Further enhancements regarding the energy density and specific power of lithium ion batteries are absolutely necessary in order to satisfy the increasing requirements for automotive applications e.g. extended driving ranges. One way to realize such improvements, depicts the replacement of commonly used carbon-based anode materials with high capacity anodes.¹ In this regard silicon (Si) containing composites are considered promising candidates for the replacement of carbonaceous anode materials due to the significantly higher specific capacity of Si. However, the use of Si is still hindered by several challenges that have to be overcome for a successful application. One major issue of Si-based anode materials is the strong capacity decay due to the huge volume changes (~ 300%) of Si during the lithiation/de-lithiation process, leading to an recurring solid electrolyte interphase (SEI) reformation, which results in the ongoing consumption of active lithium from the cathode.² One concept to alleviate the detrimental effects previously mentioned and to boost the performance of such anode materials, comprises the combination of Si with a matrix material. The general idea behind this approach is to combine Si with a second phase that enhances the mechanical stability and can buffer the volumetric changes of Si and thus, enables the formation of a stable SEI.^3,4

In this study, we present a silicon iron (Fe) composite that contains two phases, a crystalline Si phase and a second, intermetallic Fe_xSi_y-phase. The applied synthesis route yields materials that combine a porous structure with the aforementioned matrix approach. This composite design is believed to have a beneficial effect on the capacity retention during cycling since it may buffers the volumetric changes of the Si and simultaneously provides extra space for the volume changes. The applied synthesis route contains a ball-milling and washing step, and subsequently the addition of a thin carbon coating. The composites, synthesized this way, are investigated via scanning electron microscopy, energy dispersive x-ray spectroscopy, x-ray diffraction and thermogravimetric analysis in order to characterize their structure, morphology and composition. Moreover, electrochemical studies on the long-term cycling and rate performance with regard to the application as anodes in lithium ion batteries are conducted.

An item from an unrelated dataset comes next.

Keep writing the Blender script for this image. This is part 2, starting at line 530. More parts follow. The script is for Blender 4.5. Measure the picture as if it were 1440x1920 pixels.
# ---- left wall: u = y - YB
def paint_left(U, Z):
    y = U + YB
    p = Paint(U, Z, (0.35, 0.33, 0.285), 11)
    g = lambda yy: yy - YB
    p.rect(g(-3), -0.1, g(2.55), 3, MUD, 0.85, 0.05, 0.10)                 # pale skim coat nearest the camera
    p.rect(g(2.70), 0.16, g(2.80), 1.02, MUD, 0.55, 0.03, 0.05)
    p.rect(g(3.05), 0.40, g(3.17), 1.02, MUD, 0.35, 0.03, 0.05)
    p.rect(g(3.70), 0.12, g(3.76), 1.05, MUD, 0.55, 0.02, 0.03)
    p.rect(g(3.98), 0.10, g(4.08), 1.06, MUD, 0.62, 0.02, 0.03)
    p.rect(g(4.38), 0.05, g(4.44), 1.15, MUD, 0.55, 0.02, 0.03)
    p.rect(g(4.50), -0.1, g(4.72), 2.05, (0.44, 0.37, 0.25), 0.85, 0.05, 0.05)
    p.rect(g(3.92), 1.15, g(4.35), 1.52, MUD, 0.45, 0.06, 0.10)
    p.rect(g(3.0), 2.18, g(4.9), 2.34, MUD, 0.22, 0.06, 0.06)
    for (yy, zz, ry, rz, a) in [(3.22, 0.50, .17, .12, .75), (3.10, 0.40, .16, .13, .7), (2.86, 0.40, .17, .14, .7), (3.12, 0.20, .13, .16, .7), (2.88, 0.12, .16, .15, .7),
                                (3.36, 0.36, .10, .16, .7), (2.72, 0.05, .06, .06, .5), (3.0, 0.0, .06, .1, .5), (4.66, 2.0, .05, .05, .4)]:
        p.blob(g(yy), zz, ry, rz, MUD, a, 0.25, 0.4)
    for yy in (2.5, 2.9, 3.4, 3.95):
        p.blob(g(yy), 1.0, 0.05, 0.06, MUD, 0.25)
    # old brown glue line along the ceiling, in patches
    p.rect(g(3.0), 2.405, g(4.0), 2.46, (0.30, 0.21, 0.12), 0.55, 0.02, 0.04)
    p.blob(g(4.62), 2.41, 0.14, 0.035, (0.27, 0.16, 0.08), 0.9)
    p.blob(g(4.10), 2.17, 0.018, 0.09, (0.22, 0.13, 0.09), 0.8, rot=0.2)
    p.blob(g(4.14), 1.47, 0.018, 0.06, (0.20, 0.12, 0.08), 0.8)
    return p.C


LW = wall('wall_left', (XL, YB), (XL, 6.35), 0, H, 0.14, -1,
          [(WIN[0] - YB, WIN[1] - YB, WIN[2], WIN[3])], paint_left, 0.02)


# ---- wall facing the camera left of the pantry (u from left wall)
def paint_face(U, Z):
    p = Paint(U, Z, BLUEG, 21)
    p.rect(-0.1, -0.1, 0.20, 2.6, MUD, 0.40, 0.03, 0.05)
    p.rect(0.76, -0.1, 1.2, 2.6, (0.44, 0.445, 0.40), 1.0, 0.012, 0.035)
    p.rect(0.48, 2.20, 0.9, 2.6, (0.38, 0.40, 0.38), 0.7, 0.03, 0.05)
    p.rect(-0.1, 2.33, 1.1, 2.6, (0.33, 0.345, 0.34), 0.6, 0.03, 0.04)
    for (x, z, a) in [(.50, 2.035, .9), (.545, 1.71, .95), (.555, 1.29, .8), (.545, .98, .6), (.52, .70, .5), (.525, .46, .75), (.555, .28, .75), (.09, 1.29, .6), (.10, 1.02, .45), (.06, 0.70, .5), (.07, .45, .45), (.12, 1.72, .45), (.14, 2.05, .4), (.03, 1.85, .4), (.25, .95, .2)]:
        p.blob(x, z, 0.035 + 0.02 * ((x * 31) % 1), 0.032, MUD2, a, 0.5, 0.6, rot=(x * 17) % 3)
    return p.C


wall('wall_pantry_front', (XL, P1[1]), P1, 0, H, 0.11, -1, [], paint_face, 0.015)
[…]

Thereby, this work focuses on the influence of a high temperature treatment, as well as the influence of the Fe to Si ratio on the electrochemical performance. Furthermore, the role of the stabilizing Fe_xSi_y matrix phase in the composite is investigated regarding the question whether this phase is inactive towards lithiation or if it contributes to the lithiation/de-lithiation capacity of the composite.

References

1 Placke, T.; Kloepsch, R.; Dühnen, S.; Winter, M. Lithium ion, lithium metal, and alternative rechargeable battery technologies: The odyssey for high energy density. Journal of Solid State Electrochemistry 2017, 21, 1939-1964.

2 Wu, H.; Cui, Y. Designing nanostructured Si anodes for high energy lithium ion batteries. Nano Today 2012, 7, 414–429.

3 Besenhard, J. O.; Yang, J.; Winter, M. Will advanced lithium-alloy anodes have a chance in lithium-ion batteries? Journal of Power Sources 1997, 68, 87–90.

4 Park, C.-M.; Kim, J.-H.; Kim, H.; Sohn, H.-J. Li-alloy based anode materials for Li secondary batteries. Chemical Society reviews 2010, 39, 3115–3141.